* Start DATA SHOWN *
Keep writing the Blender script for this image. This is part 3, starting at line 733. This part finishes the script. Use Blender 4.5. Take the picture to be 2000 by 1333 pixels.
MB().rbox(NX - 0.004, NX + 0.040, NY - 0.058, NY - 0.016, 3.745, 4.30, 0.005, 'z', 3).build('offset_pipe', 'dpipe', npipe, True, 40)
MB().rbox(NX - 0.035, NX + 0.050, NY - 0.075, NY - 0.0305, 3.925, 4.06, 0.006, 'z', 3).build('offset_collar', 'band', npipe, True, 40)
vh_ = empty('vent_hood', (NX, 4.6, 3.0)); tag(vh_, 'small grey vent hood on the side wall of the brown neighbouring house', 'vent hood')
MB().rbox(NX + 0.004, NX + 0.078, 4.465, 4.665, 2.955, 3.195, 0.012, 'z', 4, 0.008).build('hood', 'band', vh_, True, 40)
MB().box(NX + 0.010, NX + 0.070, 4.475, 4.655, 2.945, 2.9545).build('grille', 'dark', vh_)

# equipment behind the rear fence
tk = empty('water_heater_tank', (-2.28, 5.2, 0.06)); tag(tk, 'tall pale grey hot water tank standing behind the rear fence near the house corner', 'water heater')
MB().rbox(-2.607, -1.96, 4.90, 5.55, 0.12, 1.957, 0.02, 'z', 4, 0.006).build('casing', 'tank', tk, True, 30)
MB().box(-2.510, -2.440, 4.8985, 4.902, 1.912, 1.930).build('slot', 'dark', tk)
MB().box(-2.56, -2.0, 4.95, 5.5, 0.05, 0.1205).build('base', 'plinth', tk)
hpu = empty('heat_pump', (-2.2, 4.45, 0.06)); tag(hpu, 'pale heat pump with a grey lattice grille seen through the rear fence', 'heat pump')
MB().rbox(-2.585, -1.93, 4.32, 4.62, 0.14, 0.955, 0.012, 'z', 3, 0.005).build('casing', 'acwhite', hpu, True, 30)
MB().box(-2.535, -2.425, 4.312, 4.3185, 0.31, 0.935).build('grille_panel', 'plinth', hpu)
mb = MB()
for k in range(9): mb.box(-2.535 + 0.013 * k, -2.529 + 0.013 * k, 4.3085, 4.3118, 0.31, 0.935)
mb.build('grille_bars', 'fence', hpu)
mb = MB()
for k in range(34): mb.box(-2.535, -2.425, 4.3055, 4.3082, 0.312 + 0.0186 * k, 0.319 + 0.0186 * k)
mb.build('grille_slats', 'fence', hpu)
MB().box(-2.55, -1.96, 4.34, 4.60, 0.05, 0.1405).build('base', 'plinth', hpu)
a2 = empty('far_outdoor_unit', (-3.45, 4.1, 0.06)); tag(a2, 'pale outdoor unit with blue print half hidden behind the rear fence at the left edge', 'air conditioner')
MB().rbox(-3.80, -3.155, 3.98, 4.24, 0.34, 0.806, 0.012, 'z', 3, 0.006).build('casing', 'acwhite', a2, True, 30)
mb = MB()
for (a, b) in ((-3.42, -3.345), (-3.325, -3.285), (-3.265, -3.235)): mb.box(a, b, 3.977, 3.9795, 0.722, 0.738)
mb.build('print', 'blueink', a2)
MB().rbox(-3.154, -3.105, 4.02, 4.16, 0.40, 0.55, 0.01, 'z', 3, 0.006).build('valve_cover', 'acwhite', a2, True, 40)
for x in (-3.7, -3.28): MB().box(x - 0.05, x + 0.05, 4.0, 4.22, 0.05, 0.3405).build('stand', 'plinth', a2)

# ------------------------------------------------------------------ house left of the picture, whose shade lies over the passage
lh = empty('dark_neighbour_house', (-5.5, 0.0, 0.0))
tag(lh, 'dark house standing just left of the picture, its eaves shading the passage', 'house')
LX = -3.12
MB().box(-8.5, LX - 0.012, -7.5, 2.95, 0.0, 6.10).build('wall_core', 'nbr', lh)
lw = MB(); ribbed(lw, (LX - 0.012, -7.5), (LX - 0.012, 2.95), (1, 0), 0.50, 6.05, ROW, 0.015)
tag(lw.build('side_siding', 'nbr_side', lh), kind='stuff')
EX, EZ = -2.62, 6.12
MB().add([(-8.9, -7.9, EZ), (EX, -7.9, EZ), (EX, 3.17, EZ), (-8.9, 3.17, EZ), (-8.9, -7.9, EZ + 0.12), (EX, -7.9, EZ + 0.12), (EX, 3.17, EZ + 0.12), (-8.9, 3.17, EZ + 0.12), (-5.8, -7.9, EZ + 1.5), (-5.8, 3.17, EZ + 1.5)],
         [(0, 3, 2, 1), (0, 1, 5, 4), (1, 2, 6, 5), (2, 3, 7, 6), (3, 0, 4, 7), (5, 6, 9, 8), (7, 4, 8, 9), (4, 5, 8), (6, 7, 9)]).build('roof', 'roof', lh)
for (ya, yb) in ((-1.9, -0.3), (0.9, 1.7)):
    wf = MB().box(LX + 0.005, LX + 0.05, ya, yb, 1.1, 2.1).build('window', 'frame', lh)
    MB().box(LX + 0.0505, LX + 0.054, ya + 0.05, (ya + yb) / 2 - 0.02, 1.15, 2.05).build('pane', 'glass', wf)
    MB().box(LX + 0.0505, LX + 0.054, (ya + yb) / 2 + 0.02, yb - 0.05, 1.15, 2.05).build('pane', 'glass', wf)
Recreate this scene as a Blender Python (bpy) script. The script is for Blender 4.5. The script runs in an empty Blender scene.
* End DATA SHOWN *
Retype all of the material above with every character intact.

Keep writing the Blender script for this image. This is part 3, starting at line 733. This part finishes the script. Use Blender 4.5. Take the picture to be 2000 by 1333 pixels.
MB().rbox(NX - 0.004, NX + 0.040, NY - 0.058, NY - 0.016, 3.745, 4.30, 0.005, 'z', 3).build('offset_pipe', 'dpipe', npipe, True, 40)
MB().rbox(NX - 0.035, NX + 0.050, NY - 0.075, NY - 0.0305, 3.925, 4.06, 0.006, 'z', 3).build('offset_collar', 'band', npipe, True, 40)
vh_ = empty('vent_hood', (NX, 4.6, 3.0)); tag(vh_, 'small grey vent hood on the side wall of the brown neighbouring house', 'vent hood')
MB().rbox(NX + 0.004, NX + 0.078, 4.465, 4.665, 2.955, 3.195, 0.012, 'z', 4, 0.008).build('hood', 'band', vh_, True, 40)
MB().box(NX + 0.010, NX + 0.070, 4.475, 4.655, 2.945, 2.9545).build('grille', 'dark', vh_)

# equipment behind the rear fence
tk = empty('water_heater_tank', (-2.28, 5.2, 0.06)); tag(tk, 'tall pale grey hot water tank standing behind the rear fence near the house corner', 'water heater')
MB().rbox(-2.607, -1.96, 4.90, 5.55, 0.12, 1.957, 0.02, 'z', 4, 0.006).build('casing', 'tank', tk, True, 30)
MB().box(-2.510, -2.440, 4.8985, 4.902, 1.912, 1.930).build('slot', 'dark', tk)
MB().box(-2.56, -2.0, 4.95, 5.5, 0.05, 0.1205).build('base', 'plinth', tk)
hpu = empty('heat_pump', (-2.2, 4.45, 0.06)); tag(hpu, 'pale heat pump with a grey lattice grille seen through the rear fence', 'heat pump')
MB().rbox(-2.585, -1.93, 4.32, 4.62, 0.14, 0.955, 0.012, 'z', 3, 0.005).build('casing', 'acwhite', hpu, True, 30)
MB().box(-2.535, -2.425, 4.312, 4.3185, 0.31, 0.935).build('grille_panel', 'plinth', hpu)
mb = MB()
for k in range(9): mb.box(-2.535 + 0.013 * k, -2.529 + 0.013 * k, 4.3085, 4.3118, 0.31, 0.935)
mb.build('grille_bars', 'fence', hpu)
mb = MB()
for k in range(34): mb.box(-2.535, -2.425, 4.3055, 4.3082, 0.312 + 0.0186 * k, 0.319 + 0.0186 * k)
mb.build('grille_slats', 'fence', hpu)
MB().box(-2.55, -1.96, 4.34, 4.60, 0.05, 0.1405).build('base', 'plinth', hpu)
a2 = empty('far_outdoor_unit', (-3.45, 4.1, 0.06)); tag(a2, 'pale outdoor unit with blue print half hidden behind the rear fence at the left edge', 'air conditioner')
MB().rbox(-3.80, -3.155, 3.98, 4.24, 0.34, 0.806, 0.012, 'z', 3, 0.006).build('casing', 'acwhite', a2, True, 30)
mb = MB()
for (a, b) in ((-3.42, -3.345), (-3.325, -3.285), (-3.265, -3.235)): mb.box(a, b, 3.977, 3.9795, 0.722, 0.738)
mb.build('print', 'blueink', a2)
MB().rbox(-3.154, -3.105, 4.02, 4.16, 0.40, 0.55, 0.01, 'z', 3, 0.006).build('valve_cover', 'acwhite', a2, True, 40)
for x in (-3.7, -3.28): MB().box(x - 0.05, x + 0.05, 4.0, 4.22, 0.05, 0.3405).build('stand', 'plinth', a2)

# ------------------------------------------------------------------ house left of the picture, whose shade lies over the passage
lh = empty('dark_neighbour_house', (-5.5, 0.0, 0.0))
tag(lh, 'dark house standing just left of the picture, its eaves shading the passage', 'house')
LX = -3.12
MB().box(-8.5, LX - 0.012, -7.5, 2.95, 0.0, 6.10).build('wall_core', 'nbr', lh)
lw = MB(); ribbed(lw, (LX - 0.012, -7.5), (LX - 0.012, 2.95), (1, 0), 0.50, 6.05, ROW, 0.015)
tag(lw.build('side_siding', 'nbr_side', lh), kind='stuff')
EX, EZ = -2.62, 6.12
MB().add([(-8.9, -7.9, EZ), (EX, -7.9, EZ), (EX, 3.17, EZ), (-8.9, 3.17, EZ), (-8.9, -7.9, EZ + 0.12), (EX, -7.9, EZ + 0.12), (EX, 3.17, EZ + 0.12), (-8.9, 3.17, EZ + 0.12), (-5.8, -7.9, EZ + 1.5), (-5.8, 3.17, EZ + 1.5)],
         [(0, 3, 2, 1), (0, 1, 5, 4), (1, 2, 6, 5), (2, 3, 7, 6), (3, 0, 4, 7), (5, 6, 9, 8), (7, 4, 8, 9), (4, 5, 8), (6, 7, 9)]).build('roof', 'roof', lh)
for (ya, yb) in ((-1.9, -0.3), (0.9, 1.7)):
    wf = MB().box(LX + 0.005, LX + 0.05, ya, yb, 1.1, 2.1).build('window', 'frame', lh)
    MB().box(LX + 0.0505, LX + 0.054, ya + 0.05, (ya + yb) / 2 - 0.02, 1.15, 2.05).build('pane', 'glass', wf)
    MB().box(LX + 0.0505, LX + 0.054, (ya + yb) / 2 + 0.02, yb - 0.05, 1.15, 2.05).build('pane', 'glass', wf)
Recreate this scene as a Blender Python (bpy) script. The script is for Blender 4.5. The script runs in an empty Blender scene.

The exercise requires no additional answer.